* **TASK TO COMPLETE**:
Select from the data all lines with the word "that".

[BEGIN MATERIAL]

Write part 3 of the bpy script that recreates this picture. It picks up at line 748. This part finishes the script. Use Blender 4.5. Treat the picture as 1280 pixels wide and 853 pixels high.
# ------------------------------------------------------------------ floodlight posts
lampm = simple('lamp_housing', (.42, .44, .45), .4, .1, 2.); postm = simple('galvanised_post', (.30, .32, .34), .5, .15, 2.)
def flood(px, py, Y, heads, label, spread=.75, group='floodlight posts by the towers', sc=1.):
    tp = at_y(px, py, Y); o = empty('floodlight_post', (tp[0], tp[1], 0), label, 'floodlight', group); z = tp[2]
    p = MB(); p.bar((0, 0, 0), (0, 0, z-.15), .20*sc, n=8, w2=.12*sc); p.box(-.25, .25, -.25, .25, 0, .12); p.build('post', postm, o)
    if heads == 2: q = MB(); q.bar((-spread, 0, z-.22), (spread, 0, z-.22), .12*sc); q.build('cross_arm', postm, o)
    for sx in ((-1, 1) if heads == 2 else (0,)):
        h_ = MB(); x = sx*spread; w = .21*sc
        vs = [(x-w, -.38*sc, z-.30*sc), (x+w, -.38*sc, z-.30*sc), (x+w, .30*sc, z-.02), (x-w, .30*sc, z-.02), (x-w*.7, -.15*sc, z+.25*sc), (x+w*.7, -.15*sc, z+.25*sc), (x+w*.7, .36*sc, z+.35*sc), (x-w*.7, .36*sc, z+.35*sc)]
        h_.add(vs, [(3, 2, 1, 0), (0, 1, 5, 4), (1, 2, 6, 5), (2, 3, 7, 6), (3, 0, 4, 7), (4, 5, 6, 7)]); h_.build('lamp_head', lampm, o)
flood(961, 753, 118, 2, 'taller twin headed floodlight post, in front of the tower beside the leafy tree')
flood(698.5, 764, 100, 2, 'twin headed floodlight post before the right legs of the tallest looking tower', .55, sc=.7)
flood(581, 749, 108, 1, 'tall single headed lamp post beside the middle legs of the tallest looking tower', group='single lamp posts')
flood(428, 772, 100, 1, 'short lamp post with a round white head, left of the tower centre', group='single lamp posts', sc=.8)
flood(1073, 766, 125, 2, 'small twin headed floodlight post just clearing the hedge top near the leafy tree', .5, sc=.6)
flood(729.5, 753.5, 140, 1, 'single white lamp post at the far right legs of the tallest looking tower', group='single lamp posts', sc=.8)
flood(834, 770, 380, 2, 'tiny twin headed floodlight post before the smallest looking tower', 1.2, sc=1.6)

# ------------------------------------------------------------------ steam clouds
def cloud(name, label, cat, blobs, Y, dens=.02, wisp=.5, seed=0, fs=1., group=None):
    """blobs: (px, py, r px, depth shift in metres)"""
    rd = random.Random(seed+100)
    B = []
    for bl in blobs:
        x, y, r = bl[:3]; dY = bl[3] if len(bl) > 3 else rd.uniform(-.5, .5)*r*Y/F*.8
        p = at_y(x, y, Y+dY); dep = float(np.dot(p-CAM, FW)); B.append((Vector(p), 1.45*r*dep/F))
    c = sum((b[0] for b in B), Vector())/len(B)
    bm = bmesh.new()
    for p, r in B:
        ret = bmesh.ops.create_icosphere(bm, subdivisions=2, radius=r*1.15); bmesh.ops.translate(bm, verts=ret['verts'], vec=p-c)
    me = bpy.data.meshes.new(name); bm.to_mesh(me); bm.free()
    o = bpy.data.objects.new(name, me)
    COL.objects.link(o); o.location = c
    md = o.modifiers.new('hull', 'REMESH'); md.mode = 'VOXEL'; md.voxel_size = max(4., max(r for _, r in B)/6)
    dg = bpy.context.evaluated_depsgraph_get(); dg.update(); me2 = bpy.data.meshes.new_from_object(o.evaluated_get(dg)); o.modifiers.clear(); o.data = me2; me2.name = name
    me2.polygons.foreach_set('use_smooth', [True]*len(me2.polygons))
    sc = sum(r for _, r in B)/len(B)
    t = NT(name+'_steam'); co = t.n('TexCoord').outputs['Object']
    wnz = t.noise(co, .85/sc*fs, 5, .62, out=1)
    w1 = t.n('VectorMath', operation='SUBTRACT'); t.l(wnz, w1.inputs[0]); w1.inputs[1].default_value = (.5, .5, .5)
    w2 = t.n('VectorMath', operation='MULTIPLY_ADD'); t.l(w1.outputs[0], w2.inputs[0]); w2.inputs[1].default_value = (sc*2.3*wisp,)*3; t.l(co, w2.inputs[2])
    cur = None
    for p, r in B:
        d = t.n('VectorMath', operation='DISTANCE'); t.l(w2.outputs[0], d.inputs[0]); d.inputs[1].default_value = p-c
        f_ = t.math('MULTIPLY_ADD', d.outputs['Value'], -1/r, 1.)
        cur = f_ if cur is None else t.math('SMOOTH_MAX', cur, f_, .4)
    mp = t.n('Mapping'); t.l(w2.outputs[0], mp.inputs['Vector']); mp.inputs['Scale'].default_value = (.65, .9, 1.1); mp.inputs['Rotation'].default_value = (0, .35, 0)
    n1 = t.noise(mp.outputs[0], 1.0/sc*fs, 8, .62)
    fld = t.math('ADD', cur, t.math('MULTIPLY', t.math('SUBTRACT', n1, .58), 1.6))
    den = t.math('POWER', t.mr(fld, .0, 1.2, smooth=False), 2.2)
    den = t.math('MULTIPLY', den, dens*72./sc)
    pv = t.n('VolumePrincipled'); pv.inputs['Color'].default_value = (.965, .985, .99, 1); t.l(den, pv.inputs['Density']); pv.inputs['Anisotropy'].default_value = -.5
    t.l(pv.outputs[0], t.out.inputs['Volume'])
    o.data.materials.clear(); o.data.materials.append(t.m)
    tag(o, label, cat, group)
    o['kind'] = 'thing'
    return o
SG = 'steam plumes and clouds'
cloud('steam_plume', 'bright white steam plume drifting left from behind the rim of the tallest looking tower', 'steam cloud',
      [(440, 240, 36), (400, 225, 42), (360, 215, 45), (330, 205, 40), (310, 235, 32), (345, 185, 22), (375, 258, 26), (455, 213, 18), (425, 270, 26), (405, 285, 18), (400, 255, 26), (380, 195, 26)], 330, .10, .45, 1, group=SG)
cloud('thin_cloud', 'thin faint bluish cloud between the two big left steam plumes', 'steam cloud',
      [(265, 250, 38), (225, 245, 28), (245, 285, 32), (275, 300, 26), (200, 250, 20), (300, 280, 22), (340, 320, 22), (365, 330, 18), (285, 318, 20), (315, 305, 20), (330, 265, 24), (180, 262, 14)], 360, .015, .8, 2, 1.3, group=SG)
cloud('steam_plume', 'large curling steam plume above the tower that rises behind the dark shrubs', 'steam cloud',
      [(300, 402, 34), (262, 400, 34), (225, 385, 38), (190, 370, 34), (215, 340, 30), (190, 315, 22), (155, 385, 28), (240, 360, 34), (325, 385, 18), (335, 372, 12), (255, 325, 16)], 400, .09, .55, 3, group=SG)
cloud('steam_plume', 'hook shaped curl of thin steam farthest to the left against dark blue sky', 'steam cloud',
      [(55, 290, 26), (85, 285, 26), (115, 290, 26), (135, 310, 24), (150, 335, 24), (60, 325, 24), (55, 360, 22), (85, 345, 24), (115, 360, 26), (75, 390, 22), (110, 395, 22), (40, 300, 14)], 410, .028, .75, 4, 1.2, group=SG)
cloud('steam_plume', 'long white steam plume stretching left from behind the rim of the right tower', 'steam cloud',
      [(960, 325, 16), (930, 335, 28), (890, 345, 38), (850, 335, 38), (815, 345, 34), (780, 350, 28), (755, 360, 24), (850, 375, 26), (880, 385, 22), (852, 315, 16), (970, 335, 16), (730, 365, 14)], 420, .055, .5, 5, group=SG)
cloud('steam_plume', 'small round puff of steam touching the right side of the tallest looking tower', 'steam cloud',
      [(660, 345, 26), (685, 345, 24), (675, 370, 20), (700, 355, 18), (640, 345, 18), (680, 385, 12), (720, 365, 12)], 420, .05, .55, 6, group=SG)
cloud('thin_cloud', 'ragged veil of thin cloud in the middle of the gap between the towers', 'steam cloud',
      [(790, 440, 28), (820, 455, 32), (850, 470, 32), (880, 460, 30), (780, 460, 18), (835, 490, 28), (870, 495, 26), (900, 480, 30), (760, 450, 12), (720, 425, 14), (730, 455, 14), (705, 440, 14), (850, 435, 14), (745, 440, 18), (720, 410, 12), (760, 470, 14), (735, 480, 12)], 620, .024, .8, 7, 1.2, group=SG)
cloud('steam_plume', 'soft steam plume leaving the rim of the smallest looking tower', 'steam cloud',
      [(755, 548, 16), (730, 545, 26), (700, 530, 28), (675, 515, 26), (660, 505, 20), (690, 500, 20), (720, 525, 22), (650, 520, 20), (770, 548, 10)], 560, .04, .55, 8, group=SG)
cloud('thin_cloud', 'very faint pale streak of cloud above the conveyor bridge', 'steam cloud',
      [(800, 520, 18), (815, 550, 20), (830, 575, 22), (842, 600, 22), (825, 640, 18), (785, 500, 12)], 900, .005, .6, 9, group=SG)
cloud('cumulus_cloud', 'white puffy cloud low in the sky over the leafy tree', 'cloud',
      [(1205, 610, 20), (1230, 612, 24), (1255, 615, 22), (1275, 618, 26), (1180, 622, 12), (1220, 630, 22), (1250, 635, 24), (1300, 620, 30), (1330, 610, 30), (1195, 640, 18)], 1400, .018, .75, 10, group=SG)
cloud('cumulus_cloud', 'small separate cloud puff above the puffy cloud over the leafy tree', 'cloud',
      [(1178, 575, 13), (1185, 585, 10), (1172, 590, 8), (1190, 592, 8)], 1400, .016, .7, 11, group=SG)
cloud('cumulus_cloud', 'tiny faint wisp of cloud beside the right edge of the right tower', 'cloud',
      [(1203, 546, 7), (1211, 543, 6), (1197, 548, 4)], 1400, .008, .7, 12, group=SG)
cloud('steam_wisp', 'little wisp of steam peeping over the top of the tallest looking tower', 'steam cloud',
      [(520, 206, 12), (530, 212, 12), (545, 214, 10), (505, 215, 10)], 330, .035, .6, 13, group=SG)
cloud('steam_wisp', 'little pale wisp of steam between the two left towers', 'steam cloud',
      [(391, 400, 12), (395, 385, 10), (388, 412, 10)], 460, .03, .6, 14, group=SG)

[END MATERIAL]

* **WRITTEN REPLY**:
Write part 3 of the bpy script that recreates this picture. It picks up at line 748. This part finishes the script. Use Blender 4.5. Treat the picture as 1280 pixels wide and 853 pixels high.
cloud('steam_plume', 'large curling steam plume above the tower that rises behind the dark shrubs', 'steam cloud',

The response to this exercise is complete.